▶ **WHAT YOU WILL DO**:
Copy exactly, and only, the lines starting at the line with "Write the bpy" and ending at the line with "sc.camera = cam". Leave every picture out of the copy.

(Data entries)
....

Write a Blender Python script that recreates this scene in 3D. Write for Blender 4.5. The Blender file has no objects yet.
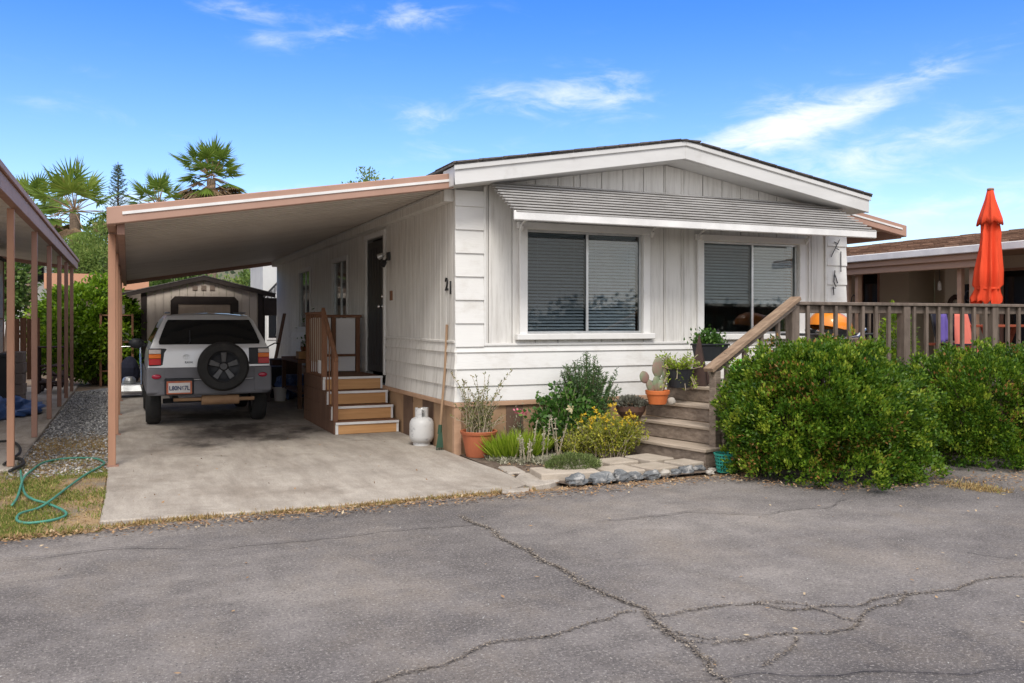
import bpy, bmesh, math, random
import numpy as np
from mathutils import Vector, Matrix, noise as mnoise
R = math.radians
rng = np.random.default_rng(7)
random.seed(7)
scn = bpy.context.scene
COL = scn.collection

# ------------------------------------------------------------------ materials
def _nt(name):
    m = bpy.data.materials.new(name); m.use_nodes = True
    nt = m.node_tree; b = nt.nodes['Principled BSDF']
    return m, nt, b
def _noise(nt, scale, detail, stretch=(1,1,1), rot=(0,0,0), rough=.6, dist=0.0, space='Object'):
    tc = nt.nodes.new('ShaderNodeTexCoord'); mp = nt.nodes.new('ShaderNodeMapping')
    mp.inputs['Scale'].default_value = stretch; mp.inputs['Rotation'].default_value = rot
    nt.links.new(tc.outputs[space], mp.inputs['Vector'])
    n = nt.nodes.new('ShaderNodeTexNoise')
    n.inputs['Scale'].default_value = scale; n.inputs['Detail'].default_value = detail
    n.inputs['Roughness'].default_value = rough; n.inputs['Distortion'].default_value = dist
    nt.links.new(mp.outputs['Vector'], n.inputs['Vector'])
    return n
def _ramp(nt, src, stops):
    r = nt.nodes.new('ShaderNodeValToRGB'); e = r.color_ramp.elements
    while len(e) < len(stops): e.new(.5)
    for k, (p, c) in enumerate(stops):
        e[k].position = p; e[k].color = (c[0], c[1], c[2], 1) if hasattr(c, '__len__') else (c, c, c, 1)
    nt.links.new(src, r.inputs['Fac']); return r
def _mix(nt, fac, a, b, mode='MIX'):
    m = nt.nodes.new('ShaderNodeMix'); m.data_type = 'RGBA'; m.blend_type = mode
    for s, v in ((m.inputs[0], fac), (m.inputs[6], a), (m.inputs[7], b)):
        if hasattr(v, 'links') or isinstance(v, bpy.types.NodeSocket): nt.links.new(v, s)
        elif hasattr(v, '__len__'): s.default_value = (v[0], v[1], v[2], 1)
        else: s.default_value = v
    return m.outputs[2]
def pmat(name, c1, c2=None, scale=3, detail=6, stretch=(1,1,1), rough=.75, metal=0.0, bump=0.0, bscale=60, bstretch=None,
         spec=.3, lo=.35, hi=.65, dirt=None, dscale=2.5, dstretch=(1,1,1), dlo=.52, dhi=.75, damt=.6, coat=0.0):
    m, nt, b = _nt(name)
    c2 = c2 or tuple(x*.82 for x in c1)
    n = _noise(nt, scale, detail, stretch)
    col = _ramp(nt, n.outputs['Fac'], [(lo, c1), (hi, c2)]).outputs['Color']
    if dirt:
        dn = _noise(nt, dscale, 8, dstretch, rough=.7)
        mask = _ramp(nt, dn.outputs['Fac'], [(dlo, 0.0), (dhi, damt)])
        col = _mix(nt, mask.outputs['Color'], col, dirt)
    nt.links.new(col, b.inputs['Base Color'])
    b.inputs['Roughness'].default_value = rough; b.inputs['Metallic'].default_value = metal
    b.inputs['Specular IOR Level'].default_value = spec; b.inputs['Coat Weight'].default_value = coat
    if bump:
        bn = _noise(nt, bscale, 4, bstretch or stretch)
        bp = nt.nodes.new('ShaderNodeBump'); bp.inputs['Strength'].default_value = bump; bp.inputs['Distance'].default_value = .02
        nt.links.new(bn.outputs['Fac'], bp.inputs['Height']); nt.links.new(bp.outputs['Normal'], b.inputs['Normal'])
    return m
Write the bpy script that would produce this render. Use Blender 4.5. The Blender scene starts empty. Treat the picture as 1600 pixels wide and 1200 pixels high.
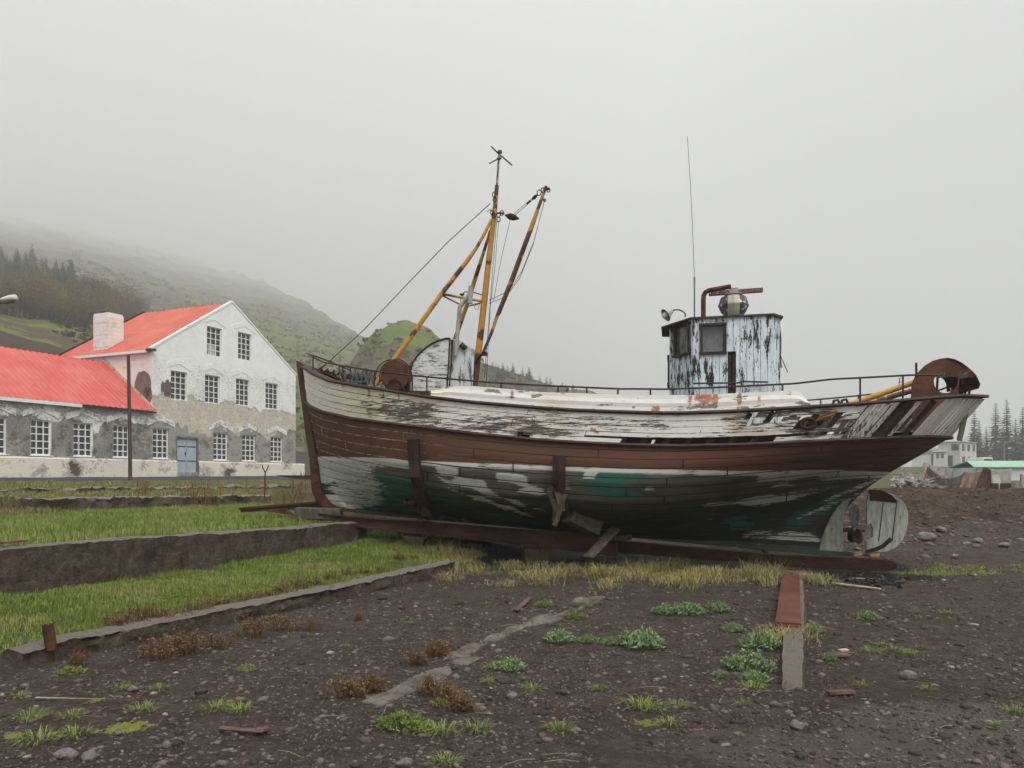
import bpy, bmesh, math, random
import numpy as np
from mathutils import Vector, Matrix, noise as mnoise

sc = bpy.context.scene
COL = sc.collection
R = math.radians
rnd = random.Random(7)

# ------------------------------------------------------------------ camera
CAMZ, FPX, CX, HY = 1.6, 1200.0, 800.0, 747.0
cd = bpy.data.cameras.new('camera')
cam = bpy.data.objects.new('camera', cd)
COL.objects.link(cam)
cam.location = (0, 0, CAMZ)
cam.rotation_euler = (R(90), 0, 0)
cd.sensor_width = 36.0
cd.lens = 36.0 * FPX / 1600.0
cd.shift_y = (HY - 600.0) / 1600.0
cd.clip_start, cd.clip_end = 0.1, 6000
sc.camera = cam

# ------------------------------------------------------------------ world, sun, exposure
SUN_EL, SUN_ROT = 55.0, 150.0
w = bpy.data.worlds.new('World')
sc.world = w
w.use_nodes = True
nt = w.node_tree
nt.nodes.clear()
o_ = nt.nodes.new('ShaderNodeOutputWorld')
bg = nt.nodes.new('ShaderNodeBackground')
sky = nt.nodes.new('ShaderNodeTexSky')
sky.sky_type = 'NISHITA'
sky.sun_disc = False
sky.sun_elevation, sky.sun_rotation = R(SUN_EL), R(SUN_ROT)
sky.air_density, sky.dust_density, sky.ozone_density = 1.0, 6.0, 1.0
hs = nt.nodes.new('ShaderNodeHueSaturation')
hs.inputs['Saturation'].default_value = 0.06
mx = nt.nodes.new('ShaderNodeMix')
mx.data_type = 'RGBA'
mx.inputs[0].default_value = 0.85
mx.inputs[7].default_value = (5.85, 5.95, 5.98, 1)      # an even overcast deck over the sky's own light
nt.links.new(sky.outputs[0], hs.inputs['Color'])
nt.links.new(hs.outputs[0], mx.inputs[6])
wtc = nt.nodes.new('ShaderNodeTexCoord')               # an overcast sky is brightest overhead
wsx = nt.nodes.new('ShaderNodeSeparateXYZ'); nt.links.new(wtc.outputs['Generated'], wsx.inputs[0])
wmr = nt.nodes.new('ShaderNodeMapRange'); nt.links.new(wsx.outputs[2], wmr.inputs[0])
for k_, v_ in zip((1, 2, 3, 4), (0.48, 1.0, 0.565, 2.2)): wmr.inputs[k_].default_value = v_
wml = nt.nodes.new('ShaderNodeVectorMath'); wml.operation = 'SCALE'
nt.links.new(mx.outputs[2], wml.inputs[0]); nt.links.new(wmr.outputs[0], wml.inputs['Scale'])
nt.links.new(wml.outputs[0], bg.inputs['Color'])
bg.inputs['Strength'].default_value = 0.12
nt.links.new(bg.outputs[0], o_.inputs[0])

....

▶ **WORKED SOLUTION**:
Write the bpy script that would produce this render. Use Blender 4.5. The Blender scene starts empty. Treat the picture as 1600 pixels wide and 1200 pixels high.
import bpy, bmesh, math, random
import numpy as np
from mathutils import Vector, Matrix, noise as mnoise

sc = bpy.context.scene
COL = sc.collection
R = math.radians
rnd = random.Random(7)

# ------------------------------------------------------------------ camera
CAMZ, FPX, CX, HY = 1.6, 1200.0, 800.0, 747.0
cd = bpy.data.cameras.new('camera')
cam = bpy.data.objects.new('camera', cd)
COL.objects.link(cam)
cam.location = (0, 0, CAMZ)
cam.rotation_euler = (R(90), 0, 0)
cd.sensor_width = 36.0
cd.lens = 36.0 * FPX / 1600.0
cd.shift_y = (HY - 600.0) / 1600.0
cd.clip_start, cd.clip_end = 0.1, 6000
sc.camera = cam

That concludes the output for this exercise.